_Required work_.
Copy the data that follows exactly. Include no pictures.

_Provided material_.
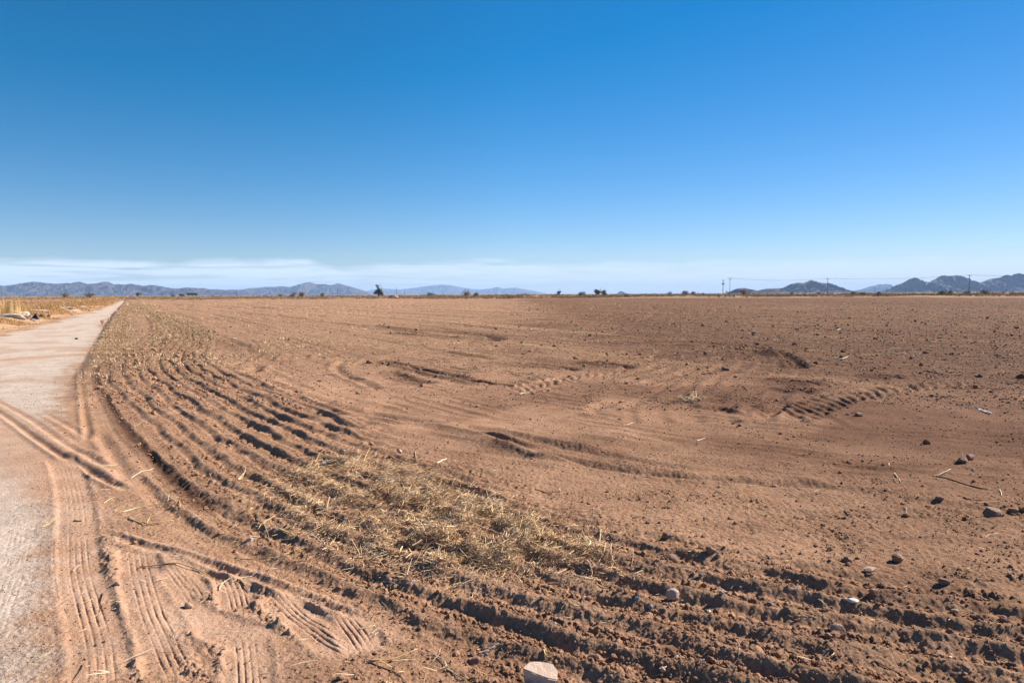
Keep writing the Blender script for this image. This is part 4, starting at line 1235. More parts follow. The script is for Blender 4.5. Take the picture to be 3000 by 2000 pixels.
for sx, nm in ((-1.15, 'left'), (1.15, 'right')):
    wire(armtip(p3, h3, .35, sx), armtip(p2, h2, .5, sx), 1.6, 'sagging wire on the %s arm ends from two crossarm pole to the next pole' % nm)
    wire(armtip(p2, h2, .5, sx), armtip(p1, h1, .45, sx), 1.2, 'wire on the %s arm ends leading up to the tall reddish pole' % nm)
    e = at(3260, 320)
    wire(armtip(p1, h1, .45, sx), (e[0] + sx, e[1], 11), 1.2, 'wire leaving the %s arm end of the tall reddish pole toward the right edge' % nm)
# pump site below the transformer pole
def pump_site():
    D = 470; p = at(2132, D)
    root = empty('well_pump', (p[0], p[1], 0), 'white pump housing with a dark motor standing on a pale slab below the transformer pole', 'pump')
    k = D / F
    def X(px): return (px - 2132) * k
    part('slab', box(X(2131), 0, .55, 30 * k, 3.2, .7), CONC, root)
    part('housing', join([box(X(2128), 0, 1.9, 1.0, 1.0, 2.0), tube([(X(2128), 0, 2.9), (X(2128), 0, 3.5)], [.45, .12], 8)]), WHITE, root)
    part('motor', tube([(X(2131.5), -.2, .9), (X(2131.5), -.2, 2.3), (X(2131.5), -.2, 2.5)], [.42, .42, .25], 10), simple('dark_motor', (.03, .03, .04), (.06, .06, .07), 4), root)
    part('pipe', tube([(X(2133.5), 0, .9), (X(2133.5), 0, 2.2)], [.16, .16], 8), WHITE, root)
    part('mast', tube([(X(2125.5), 0, .9), (X(2125.5), 0, 4.4)], [.05, .05], 5), METG, root)
pump_site()
# earth mound by the lone tree
def mound():
    p = at(1155, 300); r = np.random.default_rng(8)
    v, f = icosphere(3)
    v = v * np.array([2.4, 1.6, 1.5]) * (1 + .12 * pn(v[:, 0] * 3 + 5, v[:, 1] * 3 + v[:, 2] * 2, 9))[:, None]
    v = v[:, :]
    tag(link('dirt_mound', mesh_np('dirt_mound', v, f, simple('mound_soil', (.30, .19, .12), (.42, .29, .19), 3), smooth=False), loc=(p[0], p[1], 0)), 'heap of tan earth at the field edge right of the lone dark tree', 'mound')
mound()

# ------------------------------------------------------------------ things near the road
def weed_stalk():
    x, y, z = gpt(312, 990)
    root = empty('dead_weed', (x, y, z), 'thin leaning dead weed stalk with a brushy head at the edge of the dirt road', 'weed')
    m = simple('dry_stem', (.30, .15, .09), (.42, .24, .14), 10)
    part('stem', tube([(0, 0, -.02), (-.02, 0, .2), (-.09, 0, .42), (-.14, 0, .56), (-.15, .0, .62)], [.014, .012, .010, .008, .006], 6), m, root)
    h = []
    r = np.random.default_rng(4)
    for i in range(14):
        a = r.uniform(0, 6.28); s = r.uniform(.02, .07)
        h.append(tube([(-.14, 0, .55), (-.14 + math.cos(a) * s, math.sin(a) * s, .63), (-.14 + math.cos(a) * s * .9, math.sin(a) * s * .8, .70)], [.004, .005, .003], 4))
    part('seed_head', join(h), m, root)
    b = []
    for i in range(16):
        a = r.uniform(-.6, .6) + (0 if i % 2 else 3.14); s = r.uniform(.1, .26)
        b.append(tube([(0, 0, .0), (math.cos(a) * s * .5, math.sin(a) * s * .5, .06), (math.cos(a) * s, math.sin(a) * s, .02)], [.008, .007, .004], 4))
    part('dry_leaf', join(b), simple('dry_leaf', (.45, .29, .11), (.55, .36, .15), 10), root)
weed_stalk()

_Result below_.
Keep writing the Blender script for this image. This is part 4, starting at line 1235. More parts follow. The script is for Blender 4.5. Take the picture to be 3000 by 2000 pixels.
for sx, nm in ((-1.15, 'left'), (1.15, 'right')):
    wire(armtip(p3, h3, .35, sx), armtip(p2, h2, .5, sx), 1.6, 'sagging wire on the %s arm ends from two crossarm pole to the next pole' % nm)
    wire(armtip(p2, h2, .5, sx), armtip(p1, h1, .45, sx), 1.2, 'wire on the %s arm ends leading up to the tall reddish pole' % nm)
    e = at(3260, 320)
    wire(armtip(p1, h1, .45, sx), (e[0] + sx, e[1], 11), 1.2, 'wire leaving the %s arm end of the tall reddish pole toward the right edge' % nm)
# pump site below the transformer pole
def pump_site():
    D = 470; p = at(2132, D)
    root = empty('well_pump', (p[0], p[1], 0), 'white pump housing with a dark motor standing on a pale slab below the transformer pole', 'pump')
    k = D / F
    def X(px): return (px - 2132) * k
    part('slab', box(X(2131), 0, .55, 30 * k, 3.2, .7), CONC, root)
    part('housing', join([box(X(2128), 0, 1.9, 1.0, 1.0, 2.0), tube([(X(2128), 0, 2.9), (X(2128), 0, 3.5)], [.45, .12], 8)]), WHITE, root)
    part('motor', tube([(X(2131.5), -.2, .9), (X(2131.5), -.2, 2.3), (X(2131.5), -.2, 2.5)], [.42, .42, .25], 10), simple('dark_motor', (.03, .03, .04), (.06, .06, .07), 4), root)
    part('pipe', tube([(X(2133.5), 0, .9), (X(2133.5), 0, 2.2)], [.16, .16], 8), WHITE, root)
    part('mast', tube([(X(2125.5), 0, .9), (X(2125.5), 0, 4.4)], [.05, .05], 5), METG, root)
pump_site()
# earth mound by the lone tree
def mound():
    p = at(1155, 300); r = np.random.default_rng(8)
    v, f = icosphere(3)
    v = v * np.array([2.4, 1.6, 1.5]) * (1 + .12 * pn(v[:, 0] * 3 + 5, v[:, 1] * 3 + v[:, 2] * 2, 9))[:, None]
    v = v[:, :]
    tag(link('dirt_mound', mesh_np('dirt_mound', v, f, simple('mound_soil', (.30, .19, .12), (.42, .29, .19), 3), smooth=False), loc=(p[0], p[1], 0)), 'heap of tan earth at the field edge right of the lone dark tree', 'mound')
mound()

# ------------------------------------------------------------------ things near the road
def weed_stalk():
    x, y, z = gpt(312, 990)
    root = empty('dead_weed', (x, y, z), 'thin leaning dead weed stalk with a brushy head at the edge of the dirt road', 'weed')
    m = simple('dry_stem', (.30, .15, .09), (.42, .24, .14), 10)
    part('stem', tube([(0, 0, -.02), (-.02, 0, .2), (-.09, 0, .42), (-.14, 0, .56), (-.15, .0, .62)], [.014, .012, .010, .008, .006], 6), m, root)
    h = []
    r = np.random.default_rng(4)
    for i in range(14):
        a = r.uniform(0, 6.28); s = r.uniform(.02, .07)
        h.append(tube([(-.14, 0, .55), (-.14 + math.cos(a) * s, math.sin(a) * s, .63), (-.14 + math.cos(a) * s * .9, math.sin(a) * s * .8, .70)], [.004, .005, .003], 4))
    part('seed_head', join(h), m, root)
    b = []
    for i in range(16):
        a = r.uniform(-.6, .6) + (0 if i % 2 else 3.14); s = r.uniform(.1, .26)
        b.append(tube([(0, 0, .0), (math.cos(a) * s * .5, math.sin(a) * s * .5, .06), (math.cos(a) * s, math.sin(a) * s, .02)], [.008, .007, .004], 4))
    part('dry_leaf', join(b), simple('dry_leaf', (.45, .29, .11), (.55, .36, .15), 10), root)
weed_stalk()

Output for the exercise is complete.